Beim letzten Vorfall empfahl der Nahost-Experte Stephen Cook von der amerikanischen Denkfabrik CFR westlichen Regierungen, sie sollten sich auf ein vorzeitiges Ausscheiden Erdogans aus dem Amt vorbereiten. Als Antwort darauf veröffentlichte die türkische Regierung ein Video, das Erdogan beim Basketball-Spielen zeigt. «Unser Präsident ist gut in Form», kommentierte Präsidialamtssprecher Ibrahim Kalin. Wie man mittlerweile weiss, schied Erdogan damals nicht vorzeitig aus dem Amt.

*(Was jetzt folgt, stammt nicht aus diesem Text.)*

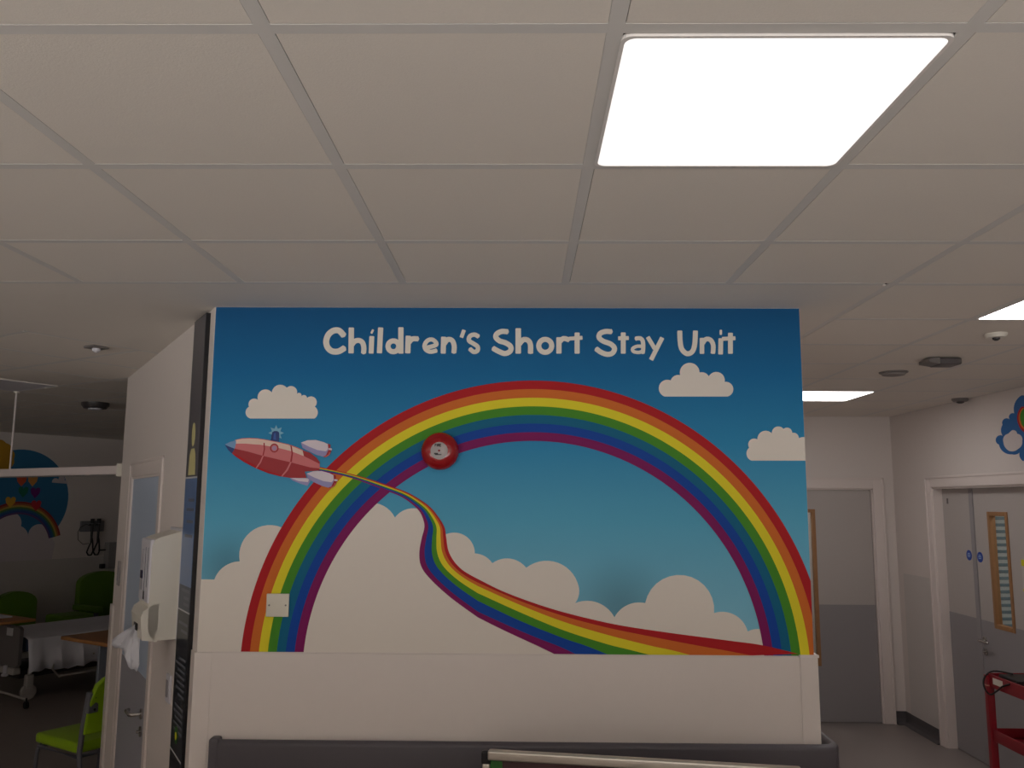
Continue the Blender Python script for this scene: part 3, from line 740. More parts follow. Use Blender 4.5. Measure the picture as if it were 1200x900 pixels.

Turkey’s President Recep Tayyip Erdogan played basketball with young people in Istanbul during the opening of a national garden in the Umraniye district pic.twitter.com/zrQOU8muuY
— TRT World (@trtworld) November 5, 2021
Auch diesmal bemüht sich die Regierung, die Probleme des Präsidenten herunterzuspielen. Vizepräsident Oktay erklärte, Erdogan habe lediglich eine leichte Erkältung. Erdogan-Anhänger in den Medien schwärmten, die Anteilnahme der Bürger nach dem Schwächeanfall vom Dienstag zeige, wie beliebt der Präsident bei den Türken sei. Der Wahlsieg von Erdogan und seiner Partei AKP bei den Präsidentschafts- und Parlamentswahlen im Mai sei sicher, hiess es seitens der Regierung auf Twitter.
Der Journalist Fatih Altayli von der Internetzeitung «Habertürk» erinnerte seine Leser daran, dass Erdogan ursprünglich in Erwartung eines sicheren Sieges weniger Auftritte geplant habe als bei früheren Wahlkämpfen. Dass er nun aber trotz seiner ohnehin hohen Arbeitsbelastung als Staatschef wieder über die Dörfer ziehe, sei ein Hinweis darauf, dass sich die Regierung ihrer Sache weniger sicher sei, als sie öffentlich zugebe.